--- begin ---
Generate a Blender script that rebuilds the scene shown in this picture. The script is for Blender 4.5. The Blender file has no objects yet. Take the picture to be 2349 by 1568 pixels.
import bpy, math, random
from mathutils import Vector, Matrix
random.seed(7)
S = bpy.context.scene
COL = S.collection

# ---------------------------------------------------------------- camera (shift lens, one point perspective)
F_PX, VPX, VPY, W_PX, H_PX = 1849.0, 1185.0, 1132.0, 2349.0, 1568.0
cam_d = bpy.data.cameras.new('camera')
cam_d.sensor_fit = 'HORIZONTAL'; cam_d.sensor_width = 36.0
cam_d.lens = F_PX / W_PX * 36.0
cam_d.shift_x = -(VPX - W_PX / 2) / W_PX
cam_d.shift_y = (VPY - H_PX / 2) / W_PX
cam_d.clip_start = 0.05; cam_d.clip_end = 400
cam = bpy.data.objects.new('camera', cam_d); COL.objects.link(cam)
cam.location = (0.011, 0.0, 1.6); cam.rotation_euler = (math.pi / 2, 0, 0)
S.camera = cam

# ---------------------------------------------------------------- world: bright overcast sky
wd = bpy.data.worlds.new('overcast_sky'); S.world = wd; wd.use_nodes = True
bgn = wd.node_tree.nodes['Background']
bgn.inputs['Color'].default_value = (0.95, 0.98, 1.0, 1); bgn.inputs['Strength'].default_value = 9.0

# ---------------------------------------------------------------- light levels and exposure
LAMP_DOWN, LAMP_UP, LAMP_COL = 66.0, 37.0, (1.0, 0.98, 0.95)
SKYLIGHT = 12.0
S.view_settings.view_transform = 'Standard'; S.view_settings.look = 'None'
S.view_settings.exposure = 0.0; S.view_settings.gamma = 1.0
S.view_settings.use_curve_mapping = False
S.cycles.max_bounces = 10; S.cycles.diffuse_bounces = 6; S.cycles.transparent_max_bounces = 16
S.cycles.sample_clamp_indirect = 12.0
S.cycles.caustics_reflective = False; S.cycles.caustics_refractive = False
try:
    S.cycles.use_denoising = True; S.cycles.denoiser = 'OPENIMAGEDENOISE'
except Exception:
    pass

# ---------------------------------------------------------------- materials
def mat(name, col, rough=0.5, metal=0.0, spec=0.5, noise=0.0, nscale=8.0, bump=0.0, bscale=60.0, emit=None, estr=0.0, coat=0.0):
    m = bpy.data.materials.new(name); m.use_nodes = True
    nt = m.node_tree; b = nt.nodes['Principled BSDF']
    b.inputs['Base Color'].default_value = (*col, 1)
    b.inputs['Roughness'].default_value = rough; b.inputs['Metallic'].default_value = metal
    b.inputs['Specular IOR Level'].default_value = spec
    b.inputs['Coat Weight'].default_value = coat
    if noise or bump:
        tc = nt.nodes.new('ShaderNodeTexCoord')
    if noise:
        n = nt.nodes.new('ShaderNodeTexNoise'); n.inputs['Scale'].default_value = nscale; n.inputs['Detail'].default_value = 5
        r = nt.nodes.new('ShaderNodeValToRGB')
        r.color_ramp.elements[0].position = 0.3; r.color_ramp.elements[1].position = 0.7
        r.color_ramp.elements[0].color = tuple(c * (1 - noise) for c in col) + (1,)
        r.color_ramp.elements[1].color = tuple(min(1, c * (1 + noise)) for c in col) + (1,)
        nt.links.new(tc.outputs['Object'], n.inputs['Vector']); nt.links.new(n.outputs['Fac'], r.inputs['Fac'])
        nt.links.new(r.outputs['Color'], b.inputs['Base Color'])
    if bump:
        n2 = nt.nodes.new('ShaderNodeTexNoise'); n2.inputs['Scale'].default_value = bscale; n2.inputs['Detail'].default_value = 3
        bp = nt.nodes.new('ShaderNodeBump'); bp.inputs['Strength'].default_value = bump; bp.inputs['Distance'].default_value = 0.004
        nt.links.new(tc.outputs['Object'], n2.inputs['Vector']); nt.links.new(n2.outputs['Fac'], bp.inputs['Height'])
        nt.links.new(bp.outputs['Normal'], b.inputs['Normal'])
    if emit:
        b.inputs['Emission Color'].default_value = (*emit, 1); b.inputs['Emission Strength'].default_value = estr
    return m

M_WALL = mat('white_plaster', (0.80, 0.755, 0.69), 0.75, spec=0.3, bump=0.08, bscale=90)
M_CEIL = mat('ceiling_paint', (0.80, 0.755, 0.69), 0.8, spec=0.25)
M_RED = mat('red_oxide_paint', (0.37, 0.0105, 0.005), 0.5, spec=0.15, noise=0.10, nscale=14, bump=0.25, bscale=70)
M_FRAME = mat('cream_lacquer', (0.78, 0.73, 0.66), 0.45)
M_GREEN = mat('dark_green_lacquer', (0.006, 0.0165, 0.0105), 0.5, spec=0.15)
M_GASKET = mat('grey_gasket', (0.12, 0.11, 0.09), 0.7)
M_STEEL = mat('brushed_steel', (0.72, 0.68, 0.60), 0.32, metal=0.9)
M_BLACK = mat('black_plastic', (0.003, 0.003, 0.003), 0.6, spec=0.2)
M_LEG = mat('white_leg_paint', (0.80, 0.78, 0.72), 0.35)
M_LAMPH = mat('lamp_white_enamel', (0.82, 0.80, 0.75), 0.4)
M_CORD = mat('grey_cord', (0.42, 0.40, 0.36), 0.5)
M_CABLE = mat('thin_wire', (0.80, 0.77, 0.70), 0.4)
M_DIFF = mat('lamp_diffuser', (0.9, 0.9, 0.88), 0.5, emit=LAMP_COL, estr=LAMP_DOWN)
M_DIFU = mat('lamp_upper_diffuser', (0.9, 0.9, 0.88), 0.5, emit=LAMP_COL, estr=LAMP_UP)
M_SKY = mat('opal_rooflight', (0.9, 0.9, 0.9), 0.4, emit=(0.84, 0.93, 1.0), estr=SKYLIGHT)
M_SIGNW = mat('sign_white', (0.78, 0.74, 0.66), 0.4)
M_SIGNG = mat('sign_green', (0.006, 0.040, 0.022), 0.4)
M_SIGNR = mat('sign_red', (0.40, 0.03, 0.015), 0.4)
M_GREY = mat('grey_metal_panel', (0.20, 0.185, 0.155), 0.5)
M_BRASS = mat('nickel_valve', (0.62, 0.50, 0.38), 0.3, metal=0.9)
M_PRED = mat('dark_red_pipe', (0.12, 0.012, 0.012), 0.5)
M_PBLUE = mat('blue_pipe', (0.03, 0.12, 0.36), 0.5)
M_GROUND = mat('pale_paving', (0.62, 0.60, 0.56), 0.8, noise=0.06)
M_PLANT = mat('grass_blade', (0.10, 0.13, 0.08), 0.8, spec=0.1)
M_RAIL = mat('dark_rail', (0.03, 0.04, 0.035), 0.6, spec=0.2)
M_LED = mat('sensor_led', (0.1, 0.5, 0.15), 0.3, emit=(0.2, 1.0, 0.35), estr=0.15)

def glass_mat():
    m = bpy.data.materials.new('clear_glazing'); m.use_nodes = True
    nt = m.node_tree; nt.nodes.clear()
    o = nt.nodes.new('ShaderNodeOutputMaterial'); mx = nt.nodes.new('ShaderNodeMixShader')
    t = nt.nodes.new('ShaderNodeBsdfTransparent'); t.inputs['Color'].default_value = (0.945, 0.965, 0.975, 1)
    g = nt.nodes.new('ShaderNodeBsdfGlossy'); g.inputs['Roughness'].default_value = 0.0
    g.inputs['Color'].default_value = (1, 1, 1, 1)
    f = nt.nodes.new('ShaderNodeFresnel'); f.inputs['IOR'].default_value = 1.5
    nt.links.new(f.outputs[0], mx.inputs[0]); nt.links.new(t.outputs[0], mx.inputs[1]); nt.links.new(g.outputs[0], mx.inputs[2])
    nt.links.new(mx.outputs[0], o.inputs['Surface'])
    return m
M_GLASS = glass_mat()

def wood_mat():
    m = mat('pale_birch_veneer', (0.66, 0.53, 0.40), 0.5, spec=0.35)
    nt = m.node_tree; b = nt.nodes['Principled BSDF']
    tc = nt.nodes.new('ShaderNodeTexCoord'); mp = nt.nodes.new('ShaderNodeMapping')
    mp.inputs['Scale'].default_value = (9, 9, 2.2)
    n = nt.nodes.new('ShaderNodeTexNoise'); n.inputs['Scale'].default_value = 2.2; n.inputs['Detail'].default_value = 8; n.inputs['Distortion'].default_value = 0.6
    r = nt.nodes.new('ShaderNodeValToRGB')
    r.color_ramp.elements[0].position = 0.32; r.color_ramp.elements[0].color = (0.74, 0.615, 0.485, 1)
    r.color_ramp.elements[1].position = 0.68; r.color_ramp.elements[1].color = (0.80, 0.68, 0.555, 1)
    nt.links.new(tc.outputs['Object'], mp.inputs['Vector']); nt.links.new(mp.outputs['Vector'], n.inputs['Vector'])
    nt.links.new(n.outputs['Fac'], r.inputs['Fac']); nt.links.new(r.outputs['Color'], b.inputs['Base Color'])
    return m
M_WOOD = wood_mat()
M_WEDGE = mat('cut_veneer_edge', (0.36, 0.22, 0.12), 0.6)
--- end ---
## DIRECTION
Return exactly the lines from the beginning of the data above through the one containing "S.camera = cam", please. Include both end lines and add nothing else.

## RESULT
Generate a Blender script that rebuilds the scene shown in this picture. The script is for Blender 4.5. The Blender file has no objects yet. Take the picture to be 2349 by 1568 pixels.
import bpy, math, random
from mathutils import Vector, Matrix
random.seed(7)
S = bpy.context.scene
COL = S.collection

# ---------------------------------------------------------------- camera (shift lens, one point perspective)
F_PX, VPX, VPY, W_PX, H_PX = 1849.0, 1185.0, 1132.0, 2349.0, 1568.0
cam_d = bpy.data.cameras.new('camera')
cam_d.sensor_fit = 'HORIZONTAL'; cam_d.sensor_width = 36.0
cam_d.lens = F_PX / W_PX * 36.0
cam_d.shift_x = -(VPX - W_PX / 2) / W_PX
cam_d.shift_y = (VPY - H_PX / 2) / W_PX
cam_d.clip_start = 0.05; cam_d.clip_end = 400
cam = bpy.data.objects.new('camera', cam_d); COL.objects.link(cam)
cam.location = (0.011, 0.0, 1.6); cam.rotation_euler = (math.pi / 2, 0, 0)
S.camera = cam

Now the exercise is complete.